## EXERCISE PROMPT
Give the data below again exactly as it stands. Omit the pictures.

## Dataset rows
______

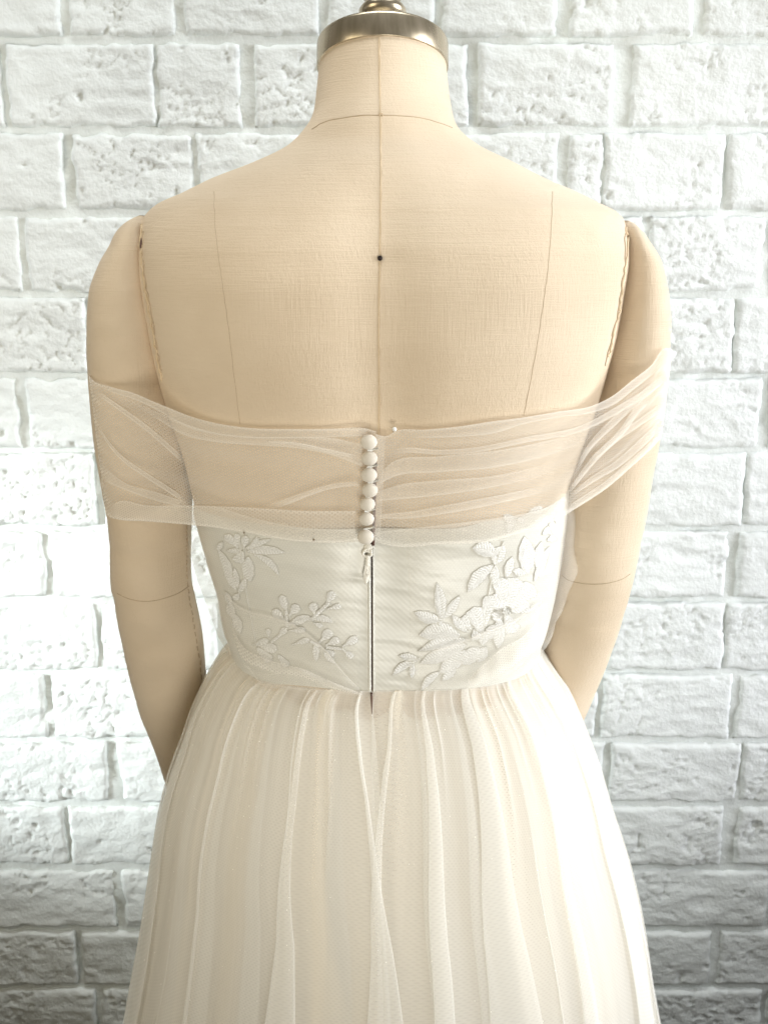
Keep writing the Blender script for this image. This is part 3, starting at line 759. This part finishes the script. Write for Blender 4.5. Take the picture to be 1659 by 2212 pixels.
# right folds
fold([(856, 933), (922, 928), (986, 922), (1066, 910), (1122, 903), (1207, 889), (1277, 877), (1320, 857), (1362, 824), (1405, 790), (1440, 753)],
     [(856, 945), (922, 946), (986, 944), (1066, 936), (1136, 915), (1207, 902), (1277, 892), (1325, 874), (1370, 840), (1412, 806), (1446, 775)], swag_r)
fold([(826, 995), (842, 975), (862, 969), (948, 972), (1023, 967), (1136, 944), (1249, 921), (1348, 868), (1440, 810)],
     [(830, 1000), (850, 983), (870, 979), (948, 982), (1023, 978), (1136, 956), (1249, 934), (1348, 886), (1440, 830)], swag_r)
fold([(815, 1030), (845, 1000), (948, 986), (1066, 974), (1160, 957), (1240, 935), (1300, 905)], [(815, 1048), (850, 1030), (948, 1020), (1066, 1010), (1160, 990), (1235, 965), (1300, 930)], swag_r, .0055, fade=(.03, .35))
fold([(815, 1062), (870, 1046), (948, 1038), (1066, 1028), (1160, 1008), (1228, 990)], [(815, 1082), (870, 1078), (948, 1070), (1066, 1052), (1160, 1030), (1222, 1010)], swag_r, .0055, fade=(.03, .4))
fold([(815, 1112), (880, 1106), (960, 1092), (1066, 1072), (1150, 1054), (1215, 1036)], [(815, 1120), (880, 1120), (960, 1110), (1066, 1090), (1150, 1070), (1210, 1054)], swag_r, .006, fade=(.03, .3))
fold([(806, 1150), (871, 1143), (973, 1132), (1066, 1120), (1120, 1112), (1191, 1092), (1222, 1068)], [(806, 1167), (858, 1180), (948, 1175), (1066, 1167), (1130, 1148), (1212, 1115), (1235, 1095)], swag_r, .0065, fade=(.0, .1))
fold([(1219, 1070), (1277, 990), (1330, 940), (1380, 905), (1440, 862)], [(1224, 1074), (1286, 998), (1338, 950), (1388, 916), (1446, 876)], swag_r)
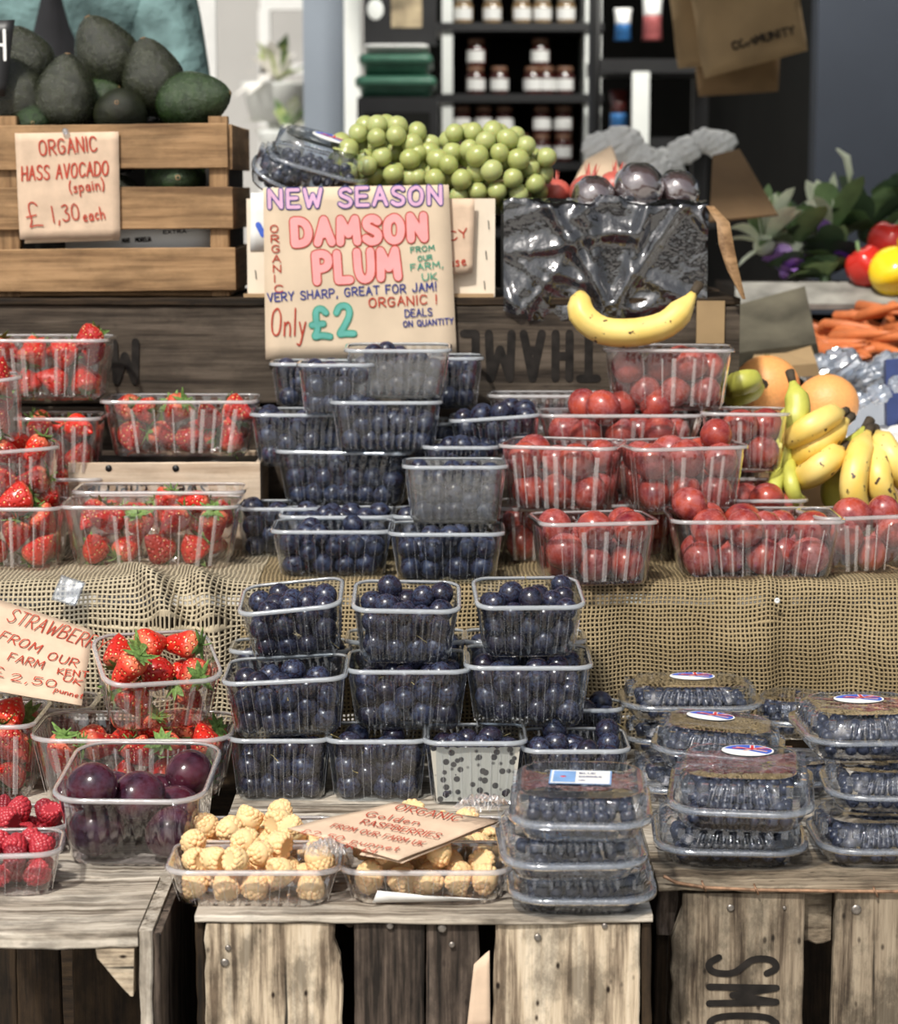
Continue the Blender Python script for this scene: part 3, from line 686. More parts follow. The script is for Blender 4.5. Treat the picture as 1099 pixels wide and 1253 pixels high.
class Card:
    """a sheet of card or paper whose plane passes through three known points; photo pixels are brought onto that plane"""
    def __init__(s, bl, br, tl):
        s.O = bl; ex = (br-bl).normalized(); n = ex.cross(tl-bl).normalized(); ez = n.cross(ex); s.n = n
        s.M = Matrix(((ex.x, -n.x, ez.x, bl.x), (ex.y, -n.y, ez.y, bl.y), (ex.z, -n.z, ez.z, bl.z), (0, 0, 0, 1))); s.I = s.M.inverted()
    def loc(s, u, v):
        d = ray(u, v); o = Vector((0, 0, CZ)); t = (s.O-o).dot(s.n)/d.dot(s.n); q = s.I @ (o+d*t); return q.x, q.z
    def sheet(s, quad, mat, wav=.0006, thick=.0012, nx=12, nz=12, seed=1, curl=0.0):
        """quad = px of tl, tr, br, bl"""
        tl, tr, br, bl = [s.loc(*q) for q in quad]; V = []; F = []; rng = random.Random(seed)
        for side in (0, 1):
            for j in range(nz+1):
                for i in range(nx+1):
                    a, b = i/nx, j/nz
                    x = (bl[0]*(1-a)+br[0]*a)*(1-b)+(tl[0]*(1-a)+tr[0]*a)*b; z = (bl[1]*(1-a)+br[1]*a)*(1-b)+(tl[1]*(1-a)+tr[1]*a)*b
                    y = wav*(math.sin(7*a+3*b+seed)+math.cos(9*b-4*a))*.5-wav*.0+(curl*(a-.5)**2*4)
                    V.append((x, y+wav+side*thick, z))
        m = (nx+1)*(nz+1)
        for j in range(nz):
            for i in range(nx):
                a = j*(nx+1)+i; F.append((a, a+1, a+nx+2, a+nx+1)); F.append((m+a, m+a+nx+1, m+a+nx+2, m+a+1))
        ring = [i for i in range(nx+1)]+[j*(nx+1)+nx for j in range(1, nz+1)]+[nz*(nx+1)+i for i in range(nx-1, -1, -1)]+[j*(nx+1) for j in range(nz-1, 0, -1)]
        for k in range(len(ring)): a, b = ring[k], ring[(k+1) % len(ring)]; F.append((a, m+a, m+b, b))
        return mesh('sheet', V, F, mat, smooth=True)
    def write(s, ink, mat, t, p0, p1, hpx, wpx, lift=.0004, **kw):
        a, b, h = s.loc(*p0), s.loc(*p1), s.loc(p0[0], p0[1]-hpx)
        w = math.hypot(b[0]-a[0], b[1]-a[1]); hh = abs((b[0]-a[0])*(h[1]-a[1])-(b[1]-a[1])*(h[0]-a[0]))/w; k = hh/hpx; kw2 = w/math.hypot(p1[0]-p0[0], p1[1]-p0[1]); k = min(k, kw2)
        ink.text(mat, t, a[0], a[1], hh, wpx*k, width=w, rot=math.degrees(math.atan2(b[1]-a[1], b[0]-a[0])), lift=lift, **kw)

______

## TASK OUTPUT
Keep writing the Blender script for this image. This is part 3, starting at line 759. This part finishes the script. Write for Blender 4.5. Take the picture to be 1659 by 2212 pixels.
# right folds
fold([(856, 933), (922, 928), (986, 922), (1066, 910), (1122, 903), (1207, 889), (1277, 877), (1320, 857), (1362, 824), (1405, 790), (1440, 753)],
     [(856, 945), (922, 946), (986, 944), (1066, 936), (1136, 915), (1207, 902), (1277, 892), (1325, 874), (1370, 840), (1412, 806), (1446, 775)], swag_r)
fold([(826, 995), (842, 975), (862, 969), (948, 972), (1023, 967), (1136, 944), (1249, 921), (1348, 868), (1440, 810)],
     [(830, 1000), (850, 983), (870, 979), (948, 982), (1023, 978), (1136, 956), (1249, 934), (1348, 886), (1440, 830)], swag_r)
fold([(815, 1030), (845, 1000), (948, 986), (1066, 974), (1160, 957), (1240, 935), (1300, 905)], [(815, 1048), (850, 1030), (948, 1020), (1066, 1010), (1160, 990), (1235, 965), (1300, 930)], swag_r, .0055, fade=(.03, .35))
fold([(815, 1062), (870, 1046), (948, 1038), (1066, 1028), (1160, 1008), (1228, 990)], [(815, 1082), (870, 1078), (948, 1070), (1066, 1052), (1160, 1030), (1222, 1010)], swag_r, .0055, fade=(.03, .4))
fold([(815, 1112), (880, 1106), (960, 1092), (1066, 1072), (1150, 1054), (1215, 1036)], [(815, 1120), (880, 1120), (960, 1110), (1066, 1090), (1150, 1070), (1210, 1054)], swag_r, .006, fade=(.03, .3))
fold([(806, 1150), (871, 1143), (973, 1132), (1066, 1120), (1120, 1112), (1191, 1092), (1222, 1068)], [(806, 1167), (858, 1180), (948, 1175), (1066, 1167), (1130, 1148), (1212, 1115), (1235, 1095)], swag_r, .0065, fade=(.0, .1))
fold([(1219, 1070), (1277, 990), (1330, 940), (1380, 905), (1440, 862)], [(1224, 1074), (1286, 998), (1338, 950), (1388, 916), (1446, 876)], swag_r)
Continue the Blender Python script for this scene: part 3, from line 686. More parts follow. The script is for Blender 4.5. Treat the picture as 1099 pixels wide and 1253 pixels high.
class Card:
    """a sheet of card or paper whose plane passes through three known points; photo pixels are brought onto that plane"""
    def __init__(s, bl, br, tl):
        s.O = bl; ex = (br-bl).normalized(); n = ex.cross(tl-bl).normalized(); ez = n.cross(ex); s.n = n
        s.M = Matrix(((ex.x, -n.x, ez.x, bl.x), (ex.y, -n.y, ez.y, bl.y), (ex.z, -n.z, ez.z, bl.z), (0, 0, 0, 1))); s.I = s.M.inverted()
    def loc(s, u, v):
        d = ray(u, v); o = Vector((0, 0, CZ)); t = (s.O-o).dot(s.n)/d.dot(s.n); q = s.I @ (o+d*t); return q.x, q.z
    def sheet(s, quad, mat, wav=.0006, thick=.0012, nx=12, nz=12, seed=1, curl=0.0):
        """quad = px of tl, tr, br, bl"""
        tl, tr, br, bl = [s.loc(*q) for q in quad]; V = []; F = []; rng = random.Random(seed)
        for side in (0, 1):
            for j in range(nz+1):
                for i in range(nx+1):
                    a, b = i/nx, j/nz
                    x = (bl[0]*(1-a)+br[0]*a)*(1-b)+(tl[0]*(1-a)+tr[0]*a)*b; z = (bl[1]*(1-a)+br[1]*a)*(1-b)+(tl[1]*(1-a)+tr[1]*a)*b
                    y = wav*(math.sin(7*a+3*b+seed)+math.cos(9*b-4*a))*.5-wav*.0+(curl*(a-.5)**2*4)
                    V.append((x, y+wav+side*thick, z))
        m = (nx+1)*(nz+1)
        for j in range(nz):
            for i in range(nx):
                a = j*(nx+1)+i; F.append((a, a+1, a+nx+2, a+nx+1)); F.append((m+a, m+a+nx+1, m+a+nx+2, m+a+1))
        ring = [i for i in range(nx+1)]+[j*(nx+1)+nx for j in range(1, nz+1)]+[nz*(nx+1)+i for i in range(nx-1, -1, -1)]+[j*(nx+1) for j in range(nz-1, 0, -1)]
        for k in range(len(ring)): a, b = ring[k], ring[(k+1) % len(ring)]; F.append((a, m+a, m+b, b))
        return mesh('sheet', V, F, mat, smooth=True)
    def write(s, ink, mat, t, p0, p1, hpx, wpx, lift=.0004, **kw):
        a, b, h = s.loc(*p0), s.loc(*p1), s.loc(p0[0], p0[1]-hpx)
        w = math.hypot(b[0]-a[0], b[1]-a[1]); hh = abs((b[0]-a[0])*(h[1]-a[1])-(b[1]-a[1])*(h[0]-a[0]))/w; k = hh/hpx; kw2 = w/math.hypot(p1[0]-p0[0], p1[1]-p0[1]); k = min(k, kw2)
        ink.text(mat, t, a[0], a[1], hh, wpx*k, width=w, rot=math.degrees(math.atan2(b[1]-a[1], b[0]-a[0])), lift=lift, **kw)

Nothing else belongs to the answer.